## START

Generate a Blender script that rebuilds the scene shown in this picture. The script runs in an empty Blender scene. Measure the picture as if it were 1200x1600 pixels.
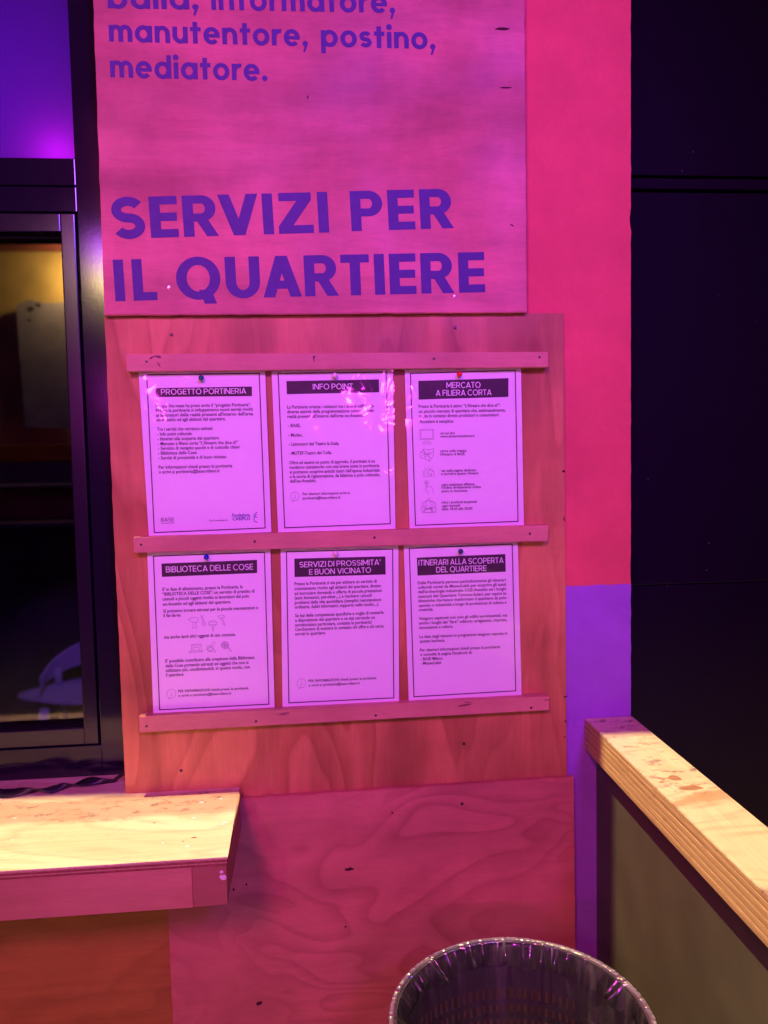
import bpy, bmesh, math, random
from mathutils import Vector, Matrix, noise

random.seed(7)
C = bpy.context.scene.collection
SC = bpy.context.scene
R = math.radians

# ------------------------------------------------------------ camera
cam_d = bpy.data.cameras.new('camera')
cam = bpy.data.objects.new('camera', cam_d); C.objects.link(cam)
rgt = Vector((0.9955409, -0.0920263, -0.0207222))
dwn = Vector((-0.0267537, -0.0647990, -0.9975395))
fwd = Vector((0.0904571, 0.9936459, -0.0669721))
m = Matrix.Identity(4)
for i in range(3):
    m[i][0] = rgt[i]; m[i][1] = -dwn[i]; m[i][2] = -fwd[i]
m[0][3], m[1][3], m[2][3] = 0.0, -1.42, 1.55
cam.matrix_world = m
cam_d.sensor_fit = 'HORIZONTAL'; cam_d.sensor_width = 36; cam_d.lens = 37.5
cam_d.clip_start = 0.02; cam_d.clip_end = 400
SC.camera = cam

# ------------------------------------------------------------ night sky
w = bpy.data.worlds.new('World'); SC.world = w; w.use_nodes = True
nt = w.node_tree; bg = nt.nodes['Background']
sky = nt.nodes.new('ShaderNodeTexSky'); sky.sky_type = 'NISHITA'; sky.sun_disc = False
sky.sun_elevation = R(-4); sky.sun_rotation = R(150)
nt.links.new(sky.outputs[0], bg.inputs[0]); bg.inputs[1].default_value = 0.02
SC.view_settings.view_transform = 'Standard'; SC.view_settings.look = 'None'
SC.view_settings.exposure = 0; SC.view_settings.gamma = 1
SC.cycles.max_bounces = 8; SC.cycles.transparent_max_bounces = 16
SC.cycles.sample_clamp_indirect = 6
SC.cycles.use_denoising = True


# ------------------------------------------------------------ lamps of the place and added fills
def lamp(name, kind, loc, target, power, col, size=0.1, size_y=None, spot=60, blend=0.5, spread=None):
    d = bpy.data.lights.new(name, kind); d.energy = power; d.color = col
    if kind == 'AREA':
        d.shape = 'RECTANGLE'; d.size = size; d.size_y = size_y or size
        if spread: d.spread = R(spread)
    else:
        d.shadow_soft_size = size
    if kind == 'SPOT':
        d.spot_size = R(spot); d.spot_blend = blend
    o = bpy.data.objects.new(name, d); C.objects.link(o); o.location = loc
    if target is not None:
        o.rotation_euler = (Vector(target) - Vector(loc)).to_track_quat('-Z', 'Y').to_euler()
    return o


lamp('pink_floodlight_lamp', 'SPOT', (-0.70, -3.2, 3.1), (-0.05, 0, 1.68), 272, (1.0, 0.075, 0.47), 0.26, spot=58, blend=1.0)
lamp('violet_floodlight_lamp', 'SPOT', (0.75, -3.2, 3.1), (-0.02, 0, 1.93), 460, (0.28, 0.065, 1.0), 0.26, spot=44, blend=1.0)
lamp('warm_downlight_lamp', 'SPOT', (-0.34, -0.045, 3.10), (-0.10, -0.75, 1.0), 560, (1.0, 0.70, 0.33), 0.004, spot=105, blend=0.35)
lamp('distant_magenta_lamp', 'AREA', (0.55, -4.2, 1.95), (0.1, 0, 1.6), 12.0, (1.0, 0.04, 0.9), 0.12, 0.12)
lamp('distant_magenta_lamp', 'AREA', (-1.12, -4.2, 2.02), (-0.2, 0, 1.6), 12.0, (1.0, 0.04, 0.9), 0.12, 0.12)
lamp('distant_street_lamp', 'AREA', (-1.12, -3.3, 2.62), (-0.3, 0, 1.8), 8.0, (1.0, 0.72, 0.25), 0.12, 0.12)
lamp('distant_violet_lamp', 'AREA', (-1.13, -3.3, 2.76), (-0.3, 0, 1.8), 6.0, (0.5, 0.05, 1.0), 0.14, 0.14)
lamp('transom_magenta_lamp', 'POINT', (-0.435, 0.150, 2.105), None, 0.30, (1.0, 0.01, 0.8), 0.02)
lamp('transom_violet_lamp', 'POINT', (-0.55, 0.42, 2.20), None, 4.0, (0.25, 0.005, 1.0), 0.05)
lamp('indoor_warm_fill', 'POINT', (-1.235, 3.05, 2.58), None, 7.0, (1.0, 0.66, 0.18), 0.03)  # hidden lamp added to give the yellow glow in the glass
lamp('indoor_violet_fill', 'SPOT', (-0.9, 1.4, 1.9), (-1.25, 2.5, 0.4), 34, (0.30, 0.12, 1.0), 0.04, spot=40)  # added lamp with no seen source, tints the chair violet


# ------------------------------------------------------------ materials
class NT:
    def __init__(s, name, rough=0.6, spec=0.4):
        s.m = bpy.data.materials.new(name); s.m.use_nodes = True
        s.t = s.m.node_tree; s.n = s.t.nodes; s.b = s.n['Principled BSDF']
        s.b.inputs['Roughness'].default_value = rough
        s.b.inputs['Specular IOR Level'].default_value = spec
        s.tc = s.n.new('ShaderNodeTexCoord')

    def L(s, a, b): s.t.links.new(a, b)

    def map(s, scale=(1, 1, 1), loc=(0, 0, 0), rot=(0, 0, 0)):
        n = s.n.new('ShaderNodeMapping'); n.inputs['Scale'].default_value = scale
        n.inputs['Location'].default_value = loc; n.inputs['Rotation'].default_value = rot
        s.L(s.tc.outputs['Object'], n.inputs[0]); return n.outputs[0]

    def noise(s, vec, scale=5, detail=4, rough=0.5, dist=0.0):
        n = s.n.new('ShaderNodeTexNoise'); n.inputs['Scale'].default_value = scale
        n.inputs['Detail'].default_value = detail; n.inputs['Roughness'].default_value = rough
        n.inputs['Distortion'].default_value = dist
        if vec is not None: s.L(vec, n.inputs['Vector'])
        return n.outputs['Fac']

    def ramp(s, fac, stops, interp='LINEAR'):
        n = s.n.new('ShaderNodeValToRGB'); e = n.color_ramp.elements; n.color_ramp.interpolation = interp
        while len(e) < len(stops): e.new(0.5)
        for el, (p, c) in zip(e, stops):
            el.position = p; el.color = (c if len(c) == 4 else (*c, 1)) if not isinstance(c, (int, float)) else (c, c, c, 1)
        s.L(fac, n.inputs[0]); return n.outputs[0]

    def math(s, op, a, b=None, c=None):
        n = s.n.new('ShaderNodeMath'); n.operation = op
        for i, v in enumerate((a, b, c)):
            if v is None: continue
            if isinstance(v, (int, float)): n.inputs[i].default_value = v
            else: s.L(v, n.inputs[i])
        return n.outputs[0]

    def mix(s, fac, a, b, mode='MIX'):
        n = s.n.new('ShaderNodeMix'); n.data_type = 'RGBA'; n.blend_type = mode
        for k, v in ((0, fac), (6, a), (7, b)):
            if isinstance(v, (int, float)): n.inputs[k].default_value = v
            elif isinstance(v, tuple): n.inputs[k].default_value = (*v, 1)
            else: s.L(v, n.inputs[k])
        return n.outputs[2]

    def col(s, c):
        if isinstance(c, tuple): s.b.inputs['Base Color'].default_value = (*c, 1)
        else: s.L(c, s.b.inputs['Base Color'])
        return s

    def bump(s, h, strength=0.2, dist=0.001):
        n = s.n.new('ShaderNodeBump'); n.inputs['Strength'].default_value = strength
        n.inputs['Distance'].default_value = dist; s.L(h, n.inputs['Height'])
        s.L(n.outputs[0], s.b.inputs['Normal']); return n.outputs[0]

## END

● Exercise requirements
Please take the lines from the beginning of the data above through the line holding "SC.camera = cam" and transcribe them exactly, without any pictures.

● Solution
Generate a Blender script that rebuilds the scene shown in this picture. The script runs in an empty Blender scene. Measure the picture as if it were 1200x1600 pixels.
import bpy, bmesh, math, random
from mathutils import Vector, Matrix, noise

random.seed(7)
C = bpy.context.scene.collection
SC = bpy.context.scene
R = math.radians

# ------------------------------------------------------------ camera
cam_d = bpy.data.cameras.new('camera')
cam = bpy.data.objects.new('camera', cam_d); C.objects.link(cam)
rgt = Vector((0.9955409, -0.0920263, -0.0207222))
dwn = Vector((-0.0267537, -0.0647990, -0.9975395))
fwd = Vector((0.0904571, 0.9936459, -0.0669721))
m = Matrix.Identity(4)
for i in range(3):
    m[i][0] = rgt[i]; m[i][1] = -dwn[i]; m[i][2] = -fwd[i]
m[0][3], m[1][3], m[2][3] = 0.0, -1.42, 1.55
cam.matrix_world = m
cam_d.sensor_fit = 'HORIZONTAL'; cam_d.sensor_width = 36; cam_d.lens = 37.5
cam_d.clip_start = 0.02; cam_d.clip_end = 400
SC.camera = cam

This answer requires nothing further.